— START OF SUPPLIED INFORMATION —
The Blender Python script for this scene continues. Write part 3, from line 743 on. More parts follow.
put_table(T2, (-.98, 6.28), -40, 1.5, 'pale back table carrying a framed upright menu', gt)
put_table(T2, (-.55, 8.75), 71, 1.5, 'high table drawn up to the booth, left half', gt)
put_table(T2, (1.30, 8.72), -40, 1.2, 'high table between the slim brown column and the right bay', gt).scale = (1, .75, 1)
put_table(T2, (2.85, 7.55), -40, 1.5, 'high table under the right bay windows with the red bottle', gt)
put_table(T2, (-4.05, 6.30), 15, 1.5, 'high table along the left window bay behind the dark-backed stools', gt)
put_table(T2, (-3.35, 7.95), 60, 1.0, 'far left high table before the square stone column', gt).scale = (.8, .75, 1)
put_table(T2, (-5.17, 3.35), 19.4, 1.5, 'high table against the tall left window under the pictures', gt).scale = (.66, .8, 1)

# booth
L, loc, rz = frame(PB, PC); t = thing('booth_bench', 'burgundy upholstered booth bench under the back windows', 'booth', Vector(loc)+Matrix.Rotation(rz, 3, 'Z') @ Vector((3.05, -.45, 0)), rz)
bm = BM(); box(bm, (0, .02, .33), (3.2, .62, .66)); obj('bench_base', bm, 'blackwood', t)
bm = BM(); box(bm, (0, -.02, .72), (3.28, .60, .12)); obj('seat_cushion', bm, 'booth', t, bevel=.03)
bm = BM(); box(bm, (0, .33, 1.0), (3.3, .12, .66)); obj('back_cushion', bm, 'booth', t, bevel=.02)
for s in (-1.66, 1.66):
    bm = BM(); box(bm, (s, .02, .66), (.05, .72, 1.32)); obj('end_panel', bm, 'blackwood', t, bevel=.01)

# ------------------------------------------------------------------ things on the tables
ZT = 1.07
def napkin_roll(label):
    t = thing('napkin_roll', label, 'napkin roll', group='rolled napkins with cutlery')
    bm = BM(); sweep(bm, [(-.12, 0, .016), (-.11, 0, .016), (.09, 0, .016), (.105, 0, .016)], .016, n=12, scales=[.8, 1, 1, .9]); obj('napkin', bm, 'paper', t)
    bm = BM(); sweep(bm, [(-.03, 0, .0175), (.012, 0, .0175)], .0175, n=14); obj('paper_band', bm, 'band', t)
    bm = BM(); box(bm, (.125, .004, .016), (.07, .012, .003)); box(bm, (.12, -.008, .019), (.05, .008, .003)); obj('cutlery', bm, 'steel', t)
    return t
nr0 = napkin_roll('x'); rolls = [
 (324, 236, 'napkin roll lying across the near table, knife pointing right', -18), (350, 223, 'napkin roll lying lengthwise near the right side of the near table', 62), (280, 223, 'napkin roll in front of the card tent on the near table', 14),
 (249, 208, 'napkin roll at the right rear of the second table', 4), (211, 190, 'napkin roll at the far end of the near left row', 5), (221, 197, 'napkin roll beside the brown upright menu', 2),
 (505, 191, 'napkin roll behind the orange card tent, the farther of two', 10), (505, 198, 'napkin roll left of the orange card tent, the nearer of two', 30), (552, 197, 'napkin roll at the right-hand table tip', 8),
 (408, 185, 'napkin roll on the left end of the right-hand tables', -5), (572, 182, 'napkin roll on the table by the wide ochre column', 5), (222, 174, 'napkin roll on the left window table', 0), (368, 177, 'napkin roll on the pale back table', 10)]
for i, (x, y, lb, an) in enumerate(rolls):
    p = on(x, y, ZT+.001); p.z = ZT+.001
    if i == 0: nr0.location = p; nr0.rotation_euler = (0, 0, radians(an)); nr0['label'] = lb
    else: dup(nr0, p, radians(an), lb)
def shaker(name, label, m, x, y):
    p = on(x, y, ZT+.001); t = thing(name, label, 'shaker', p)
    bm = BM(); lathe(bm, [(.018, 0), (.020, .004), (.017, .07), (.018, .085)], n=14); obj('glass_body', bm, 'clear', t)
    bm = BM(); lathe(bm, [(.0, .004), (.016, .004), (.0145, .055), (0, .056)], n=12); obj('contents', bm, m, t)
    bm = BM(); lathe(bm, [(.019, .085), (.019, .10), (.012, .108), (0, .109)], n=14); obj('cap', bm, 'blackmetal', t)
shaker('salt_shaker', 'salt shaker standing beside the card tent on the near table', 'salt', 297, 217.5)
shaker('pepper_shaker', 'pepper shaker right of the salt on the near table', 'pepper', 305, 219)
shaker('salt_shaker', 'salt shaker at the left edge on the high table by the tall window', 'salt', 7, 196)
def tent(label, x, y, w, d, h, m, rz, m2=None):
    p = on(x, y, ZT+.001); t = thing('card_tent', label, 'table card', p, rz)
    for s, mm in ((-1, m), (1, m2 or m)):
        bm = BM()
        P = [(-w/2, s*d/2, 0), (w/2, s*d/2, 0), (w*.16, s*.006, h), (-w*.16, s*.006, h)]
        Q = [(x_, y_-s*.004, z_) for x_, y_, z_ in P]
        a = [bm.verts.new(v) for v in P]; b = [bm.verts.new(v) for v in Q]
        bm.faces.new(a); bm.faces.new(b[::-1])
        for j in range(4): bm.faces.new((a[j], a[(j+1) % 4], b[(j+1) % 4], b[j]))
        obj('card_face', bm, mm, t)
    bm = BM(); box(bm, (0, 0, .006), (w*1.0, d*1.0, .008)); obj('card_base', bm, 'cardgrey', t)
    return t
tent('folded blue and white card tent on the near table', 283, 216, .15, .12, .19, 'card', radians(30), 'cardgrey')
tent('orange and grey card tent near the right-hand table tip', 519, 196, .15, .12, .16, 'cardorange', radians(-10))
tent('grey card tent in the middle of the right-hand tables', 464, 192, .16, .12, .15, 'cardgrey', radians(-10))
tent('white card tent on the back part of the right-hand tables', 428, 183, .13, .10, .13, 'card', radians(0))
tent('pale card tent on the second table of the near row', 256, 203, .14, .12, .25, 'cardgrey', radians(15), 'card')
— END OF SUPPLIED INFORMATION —
WRITTEN TASK
Repeat the material above exactly.

EXERCISE OUTPUT
The Blender Python script for this scene continues. Write part 3, from line 743 on. More parts follow.
put_table(T2, (-.98, 6.28), -40, 1.5, 'pale back table carrying a framed upright menu', gt)
put_table(T2, (-.55, 8.75), 71, 1.5, 'high table drawn up to the booth, left half', gt)
put_table(T2, (1.30, 8.72), -40, 1.2, 'high table between the slim brown column and the right bay', gt).scale = (1, .75, 1)
put_table(T2, (2.85, 7.55), -40, 1.5, 'high table under the right bay windows with the red bottle', gt)
put_table(T2, (-4.05, 6.30), 15, 1.5, 'high table along the left window bay behind the dark-backed stools', gt)
put_table(T2, (-3.35, 7.95), 60, 1.0, 'far left high table before the square stone column', gt).scale = (.8, .75, 1)
put_table(T2, (-5.17, 3.35), 19.4, 1.5, 'high table against the tall left window under the pictures', gt).scale = (.66, .8, 1)

# booth
L, loc, rz = frame(PB, PC); t = thing('booth_bench', 'burgundy upholstered booth bench under the back windows', 'booth', Vector(loc)+Matrix.Rotation(rz, 3, 'Z') @ Vector((3.05, -.45, 0)), rz)
bm = BM(); box(bm, (0, .02, .33), (3.2, .62, .66)); obj('bench_base', bm, 'blackwood', t)
bm = BM(); box(bm, (0, -.02, .72), (3.28, .60, .12)); obj('seat_cushion', bm, 'booth', t, bevel=.03)
bm = BM(); box(bm, (0, .33, 1.0), (3.3, .12, .66)); obj('back_cushion', bm, 'booth', t, bevel=.02)
for s in (-1.66, 1.66):
    bm = BM(); box(bm, (s, .02, .66), (.05, .72, 1.32)); obj('end_panel', bm, 'blackwood', t, bevel=.01)

# ------------------------------------------------------------------ things on the tables
ZT = 1.07
def napkin_roll(label):
    t = thing('napkin_roll', label, 'napkin roll', group='rolled napkins with cutlery')
    bm = BM(); sweep(bm, [(-.12, 0, .016), (-.11, 0, .016), (.09, 0, .016), (.105, 0, .016)], .016, n=12, scales=[.8, 1, 1, .9]); obj('napkin', bm, 'paper', t)
    bm = BM(); sweep(bm, [(-.03, 0, .0175), (.012, 0, .0175)], .0175, n=14); obj('paper_band', bm, 'band', t)
    bm = BM(); box(bm, (.125, .004, .016), (.07, .012, .003)); box(bm, (.12, -.008, .019), (.05, .008, .003)); obj('cutlery', bm, 'steel', t)
    return t
nr0 = napkin_roll('x'); rolls = [
 (324, 236, 'napkin roll lying across the near table, knife pointing right', -18), (350, 223, 'napkin roll lying lengthwise near the right side of the near table', 62), (280, 223, 'napkin roll in front of the card tent on the near table', 14),
 (249, 208, 'napkin roll at the right rear of the second table', 4), (211, 190, 'napkin roll at the far end of the near left row', 5), (221, 197, 'napkin roll beside the brown upright menu', 2),
 (505, 191, 'napkin roll behind the orange card tent, the farther of two', 10), (505, 198, 'napkin roll left of the orange card tent, the nearer of two', 30), (552, 197, 'napkin roll at the right-hand table tip', 8),
 (408, 185, 'napkin roll on the left end of the right-hand tables', -5), (572, 182, 'napkin roll on the table by the wide ochre column', 5), (222, 174, 'napkin roll on the left window table', 0), (368, 177, 'napkin roll on the pale back table', 10)]
for i, (x, y, lb, an) in enumerate(rolls):
    p = on(x, y, ZT+.001); p.z = ZT+.001
    if i == 0: nr0.location = p; nr0.rotation_euler = (0, 0, radians(an)); nr0['label'] = lb
    else: dup(nr0, p, radians(an), lb)
def shaker(name, label, m, x, y):
    p = on(x, y, ZT+.001); t = thing(name, label, 'shaker', p)
    bm = BM(); lathe(bm, [(.018, 0), (.020, .004), (.017, .07), (.018, .085)], n=14); obj('glass_body', bm, 'clear', t)
    bm = BM(); lathe(bm, [(.0, .004), (.016, .004), (.0145, .055), (0, .056)], n=12); obj('contents', bm, m, t)
    bm = BM(); lathe(bm, [(.019, .085), (.019, .10), (.012, .108), (0, .109)], n=14); obj('cap', bm, 'blackmetal', t)
shaker('salt_shaker', 'salt shaker standing beside the card tent on the near table', 'salt', 297, 217.5)
shaker('pepper_shaker', 'pepper shaker right of the salt on the near table', 'pepper', 305, 219)
shaker('salt_shaker', 'salt shaker at the left edge on the high table by the tall window', 'salt', 7, 196)
def tent(label, x, y, w, d, h, m, rz, m2=None):
    p = on(x, y, ZT+.001); t = thing('card_tent', label, 'table card', p, rz)
    for s, mm in ((-1, m), (1, m2 or m)):
        bm = BM()
        P = [(-w/2, s*d/2, 0), (w/2, s*d/2, 0), (w*.16, s*.006, h), (-w*.16, s*.006, h)]
        Q = [(x_, y_-s*.004, z_) for x_, y_, z_ in P]
        a = [bm.verts.new(v) for v in P]; b = [bm.verts.new(v) for v in Q]
        bm.faces.new(a); bm.faces.new(b[::-1])
        for j in range(4): bm.faces.new((a[j], a[(j+1) % 4], b[(j+1) % 4], b[j]))
        obj('card_face', bm, mm, t)
    bm = BM(); box(bm, (0, 0, .006), (w*1.0, d*1.0, .008)); obj('card_base', bm, 'cardgrey', t)
    return t
tent('folded blue and white card tent on the near table', 283, 216, .15, .12, .19, 'card', radians(30), 'cardgrey')
tent('orange and grey card tent near the right-hand table tip', 519, 196, .15, .12, .16, 'cardorange', radians(-10))
tent('grey card tent in the middle of the right-hand tables', 464, 192, .16, .12, .15, 'cardgrey', radians(-10))
tent('white card tent on the back part of the right-hand tables', 428, 183, .13, .10, .13, 'card', radians(0))
tent('pale card tent on the second table of the near row', 256, 203, .14, .12, .25, 'cardgrey', radians(15), 'card')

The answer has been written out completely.